┌─ Source material

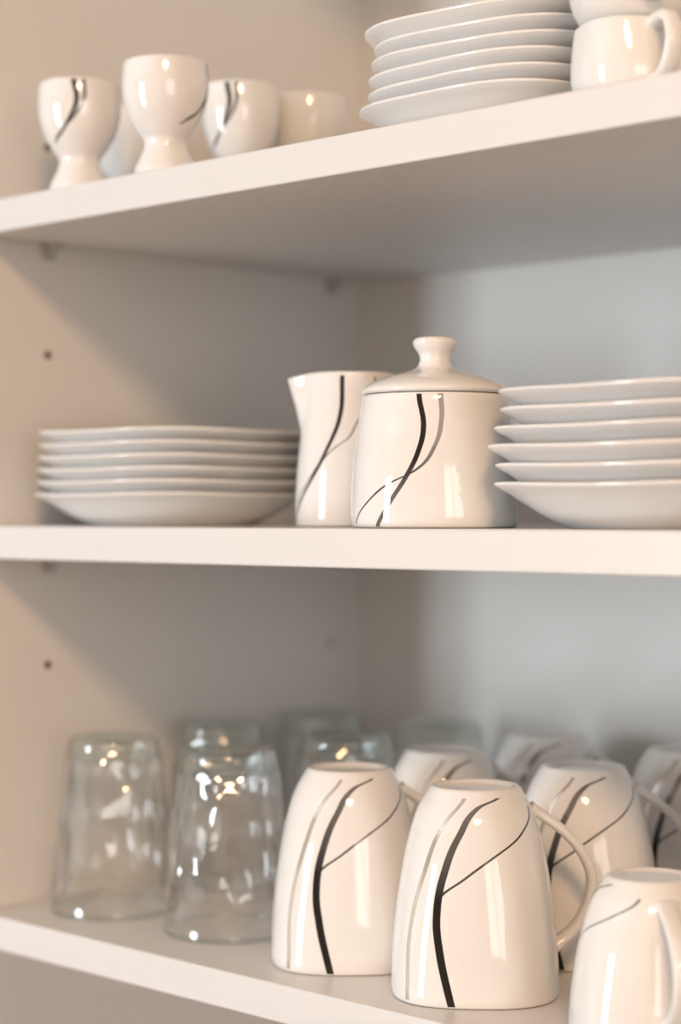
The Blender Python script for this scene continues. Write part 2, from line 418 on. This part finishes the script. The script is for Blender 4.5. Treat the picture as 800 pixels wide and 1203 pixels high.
# ------------------------------------------------------------------ egg cups
g = Geo()
eo = [(0,.004),(.010,.0025),(.0150,.0003),(.0165,0),(.0176,.0012),(.0172,.004),(.0145,.010),(.0122,.0155),(.0124,.0195),(.0160,.0245),(.0205,.0320),(.0234,.0410),(.0244,.0500),(.0241,.0590),(.0236,.0628)]
ei = [(.0236,.0628),(.0229,.0635),(.0219,.0628),(.0222,.058),(.0224,.050),(.0212,.041),(.018,.032),(.012,.026),(0,.0235)]
g.lathe(eo, ei, .0635, seg=96)
egg_me = g.mesh('egg_cup', [M_cer, M_egg])
for x, y, r, s in ((-.905,.7205,50,1.0),(-.8268,.7195,130,1.0),(-.853,.802,34,.97),(-.845,.853,200,.96),(-.941,.788,200,1.0),(-.925,.880,90,1.0)):
    place('egg_cup', egg_me, (x, y, ZU+eps), r, (s, s, s if s == 1 else 1.06))

# ------------------------------------------------------------------ stacked tea cups upper shelf
def teacup(name, prof_o, prof_i, H, loc, rot, hd, sc):
    g = Geo(); g.lathe(prof_o, prof_i, H, seg=112, expo=lambda r,z: 2.0+.5*min(1,z/H), pat=0)
    g.handle(hd, math.radians(95), .0030, .0055)
    g.build(name, [M_cer], loc, rot, sc)
t1o = [(0,.002),(.024,.002),(.026,0),(.029,.0005),(.0325,.004),(.0345,.010),(.0348,.018),(.0338,.028),(.0325,.0365),(.0320,.0395)]
t1i = [(.0320,.0395),(.0312,.0402),(.0303,.0395),(.0308,.036),(.032,.026),(.0325,.017),(.031,.009),(.026,.005),(0,.0045)]
teacup('tea_cup', t1o, t1i, .04, (-.5265,.744,ZU+eps), -32, [(.0305,.036),(.038,.0385),(.0485,.0365),(.0535,.026),(.0495,.015),(.042,.0085),(.033,.0065)], (.78,.78,.88))
t2o = [(0,.002),(.018,.002),(.020,0),(.0225,.0003),(.0275,.004),(.0325,.010),(.0358,.019),(.0370,.032),(.0372,.045),(.0370,.050)]
t2i = [(.0370,.050),(.0362,.0506),(.0352,.050),(.0354,.045),(.0350,.032),(.0338,.020),(.030,.011),(.024,.0055),(0,.0045)]
teacup('tea_cup', t2o, t2i, .05, (-.5265,.744,ZU+.0320), -40, [(.0335,.044),(.043,.0455),(.052,.041),(.055,.031),(.050,.021),(.043,.0155),(.034,.0145)], (.78,.78,.92))

# ------------------------------------------------------------------ lights
def area(name, loc, target, sx, sy, power, col, shape='RECTANGLE'):
    l = bpy.data.lights.new(name, 'AREA'); l.shape = shape; l.size = sx; l.size_y = sy; l.energy = power; l.color = col
    o = bpy.data.objects.new(name, l); COL.objects.link(o)
    o.location = (loc[0], loc[1], loc[2]+Z0)
    d = Vector(target)-Vector(loc); o.rotation_euler = d.to_track_quat('-Z', 'Y').to_euler()
    return o
area('window_daylight_1', ((wx0+wx1)/2, YF-.075, (wz0+wz1)/2), ((wx0+wx1)/2, 0, (wz0+wz1)/2), wx1-wx0, wz1-wz0, 92, (.84,.93,1.0))
area('fill_light_right', (XR+.075, (vy0+vy1)/2, (vz0+vz1)/2), (0, (vy0+vy1)/2, (vz0+vz1)/2), vy1-vy0, vz1-vz0, 22, (1.0,.86,.70))  # added warm fill that softly brightens the left panel
area('ceiling_lamp_light', (.65, -.55, ZC-.045), (.3,.1,-.2), .40, .40, 29, (1,.61,.32), 'DISK')
g = Geo(); g.lathe([(0,.04),(.20,.04),(.215,.035),(.215,.005),(.21,0)], [(.21,0),(.205,.002),(.205,.03),(0,.03)], .04, seg=64, pat=0)
g.build('ceiling_lamp', [M_lamp], (.65,-.55,ZC-.04))

w = bpy.data.worlds.new('World'); scene.world = w; w.use_nodes = True
w.node_tree.nodes['Background'].inputs[0].default_value = (.7,.82,1,1); w.node_tree.nodes['Background'].inputs[1].default_value = 1.0

# ------------------------------------------------------------------ camera
cam = bpy.data.cameras.new('camera'); co_ = bpy.data.objects.new('camera', cam); COL.objects.link(co_)
co_.location = (0,0,Z0); co_.rotation_euler = (math.radians(90),0,math.radians(43.8))
cam.sensor_fit = 'VERTICAL'; cam.sensor_height = 36; cam.sensor_width = 24; cam.lens = 2273/1203*36
cam.shift_y = 3.5/1203; cam.clip_start = .01
cam.dof.use_dof = True; cam.dof.focus_distance = .96; cam.dof.aperture_fstop = 3.6
scene.camera = co_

└─

**Your instructions:** Go from the first line of the data above to the line containing "place('egg_cup', egg_me, (x, y, ZU+eps), r, (s, s, s" and retype exactly those lines, both included, but none of the pictures.

**The completed task:**
The Blender Python script for this scene continues. Write part 2, from line 418 on. This part finishes the script. The script is for Blender 4.5. Treat the picture as 800 pixels wide and 1203 pixels high.
# ------------------------------------------------------------------ egg cups
g = Geo()
eo = [(0,.004),(.010,.0025),(.0150,.0003),(.0165,0),(.0176,.0012),(.0172,.004),(.0145,.010),(.0122,.0155),(.0124,.0195),(.0160,.0245),(.0205,.0320),(.0234,.0410),(.0244,.0500),(.0241,.0590),(.0236,.0628)]
ei = [(.0236,.0628),(.0229,.0635),(.0219,.0628),(.0222,.058),(.0224,.050),(.0212,.041),(.018,.032),(.012,.026),(0,.0235)]
g.lathe(eo, ei, .0635, seg=96)
egg_me = g.mesh('egg_cup', [M_cer, M_egg])
for x, y, r, s in ((-.905,.7205,50,1.0),(-.8268,.7195,130,1.0),(-.853,.802,34,.97),(-.845,.853,200,.96),(-.941,.788,200,1.0),(-.925,.880,90,1.0)):
    place('egg_cup', egg_me, (x, y, ZU+eps), r, (s, s, s if s == 1 else 1.06))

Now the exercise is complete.